西宮名塩SA手前3kmで夕立。SAに逃げ込む。
30分程で上がり、また走り始める。
大阪の実家に寄る予定をキャンセル。
娘が夏風邪をひいているため、少なくとも今夜中、
夜明けまでには家に着きたい。
名神をそのまま北上する。福井県境で日没。
ペースは落とさない。
石川。右手に花火が見える。左手には日本海の漁火。
潮風でヘルメットがベトつく。
富山・新潟、真っ暗闇。視界に変化がない。かなり疲れる。
携帯からCyber久保寮に書き込む。
富山の手前でペース落としたのがバレてる。

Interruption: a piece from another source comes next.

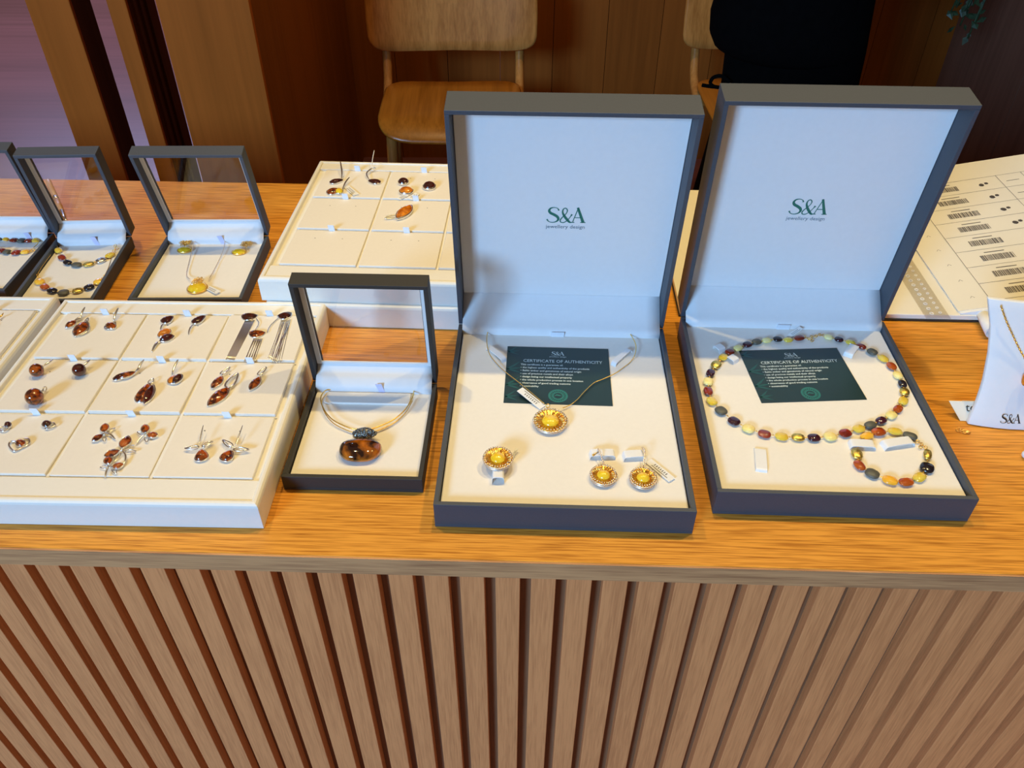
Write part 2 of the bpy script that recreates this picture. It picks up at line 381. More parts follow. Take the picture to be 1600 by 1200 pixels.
# ------------------------------------------------------------------ jewellery boxes
def frame(x, y, yaw):
    c, s = math.cos(R(yaw)), math.sin(R(yaw))
    return lambda dx, dy, z=0: Vector((x + dx * c - dy * s, y + dx * s + dy * c, z))
class Box: pass
BASE_Z = 0.0
def jbox(name, x, y, yaw, al, W, D, H, h, L, label, glass, group=None, tabx=.5, tabmat='ribbon', tk=.0036, sink=.0055, skin='boxskin'):
    f = frame(x, y, yaw); B = Box(); a = R(al); ca, sa = math.cos(a), math.sin(a)
    B.f = f; B.W, B.D, B.H, B.L = W, D, H, L
    t = thing(name, f(W / 2, D / 2, 0), label, 'jewellery box', group, R(yaw)); B.t = t
    lid = lambda X, u, n: f(X, D + u * sa + n * ca, H + u * ca - n * sa)
    B.lid = lid; B.cz = H - sink
    mb = MB(); mb.box(0, W, 0, D, .0004, .003, f)
    mb.box(0, W, 0, tk, .003, H, f).box(0, W, D - tk, D, .003, H, f).box(0, tk, tk, D - tk, .003, H, f).box(W - tk, W, tk, D - tk, .003, H, f)
    mb.build('base', M[skin], t, bevel=.0004)
    g = .0006; yb = D - tk - .004
    MB().box(tk + g, W - tk - g, tk + g, yb, .003, B.cz, f).build('cushion', M['cushion'], t, bevel=.0007, seg=3)
    rec = h - .0035
    lf = lambda X, u, n: lid(X, u, n)
    mb = MB()
    mb.box(0, W, 0, tk, 0, h, lf).box(0, W, L - tk, L, 0, h, lf).box(0, tk, tk, L - tk, 0, h, lf).box(W - tk, W, tk, L - tk, 0, h, lf)
    if glass:
        bw = .0085; ln = .0042
        mb.box(tk, W - tk, tk, bw, h - .003, h, lf).box(tk, W - tk, L - bw, L - tk, h - .003, h, lf)
        mb.box(tk, bw, bw, L - bw, h - .003, h, lf).box(W - bw, W - tk, bw, L - bw, h - .003, h, lf)
        mb.build('lid', M[skin], t, bevel=.0004)
        q = MB(); n0, n1 = h - .0045, h - .003; i0 = tk + .0002; i1 = tk + ln
        q.box(i0, W - i0, i0 + .004, i1 + .006, n0, n1, lf).box(i0, W - i0, L - i1, L - i0, n0, n1, lf)
        q.box(i0, i1, i1 + .006, L - i1, n0, n1, lf).box(W - i1, W - i0, i1 + .006, L - i1, n0, n1, lf)
        q.build('lid_lining', M['lining'], t)
        MB().box(bw - .002, W - bw + .002, bw - .002, L - bw + .002, h - .0028, h - .0018, lf).build('window_pane', M['glass'], t, label='clear lid window')
        B.panel_n = n0
    else:
        mb.box(tk, W - tk, tk, L - tk, h - .003, h, lf)
        mb.build('lid', M[skin], t, bevel=.0004)
        MB().box(tk + .0003, W - tk - .0003, tk + .004, L - tk - .0003, rec - .0022, h - .003, lf).build('lid_lining', M['lining'], t, bevel=.0004)
        B.panel_n = rec - .0022
    # soft fabric hinge
    prof = [(f(0, yb - .0005, B.cz - .002)), f(0, yb - .0008, B.cz + .001), f(0, yb + .0002, H * .5 + B.cz * .5 + .0035)]
    c0 = lid(0, .006, -.001 if glass else .001); c1 = lid(0, .013 if not glass else .007, B.panel_n * .55); c2 = lid(0, .0195 if not glass else .0115, B.panel_n + .0005)
    prof += [c0, c1, c2]
    P = cat(prof, 5); ex = (f(1, 0, 0) - f(0, 0, 0))
    xl, xr = tk + .0003, W - tk - .0003; mb = MB(); NX = 14
    rings = []
    for p in P:
        rings.append([p + ex * (xl + (xr - xl) * i / NX) for i in range(NX + 1)])
    b0 = len(mb.v)
    for r in rings: mb.v += r
    n = NX + 1
    for k in range(len(rings) - 1):
        for i in range(NX): mb.f.append((k * n + i, k * n + i + 1, (k + 1) * n + i + 1, (k + 1) * n + i))
    o = mb.build('hinge_lining', M['lining'], t, smooth=True)
    sol = o.modifiers.new('thick', 'SOLIDIFY'); sol.thickness = .0008; sol.offset = -1
    # ribbon pull tab at the back of the cushion
    tx = W * tabx; tw = .0045 if glass else .006; mb = MB()
    if glass:
        p0 = f(tx - tw * .8, yb - .001, B.cz); p1 = f(tx + tw * .3, yb - .001, B.cz)
        q0 = f(tx - tw * 1.5, yb - .001, B.cz + .010); q1 = f(tx - tw * .3, yb - .001, B.cz + .0105)
    else:
        p0 = f(tx - tw, yb - .0015, B.cz); p1 = f(tx + tw, yb - .0015, B.cz); q0 = f(tx - tw, yb - .003, B.cz + .006); q1 = f(tx + tw, yb - .003, B.cz + .006)
    d = f(0, .0006, 0) - f(0, 0, 0)
    mb.hexa([p0, p1, p1 + d, p0 + d, q0, q1, q1 + d, q0 + d])
    mb.build('ribbon_tab', M[tabmat], t)
    return B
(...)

即畑谷からハッパが掛かる。
新潟24時。お約束通りPAのアスファルトに寝転がってみる。気分がいい。
バターみたいに溶けそうだ。
磐越越えはまた霧の中。気温が低い。磐梯山でホットのコーヒー。
福島・宮城。路面はウエット。夜半まで夕立が続いていたらしい。
宮城着午前4時。夜明け。
駐車場に入ったところでキルスイッチを切り、
惰性でアパートの駐車場を転がす。
ブーンJr.もCASAも無し。あっけなくツーリングが終わる。
まるで現役時代のいつもの週末、
神戸の港を一晩走って夜明け前に部屋に帰るような、
そんな感覚で2,000kmの旅が終わる。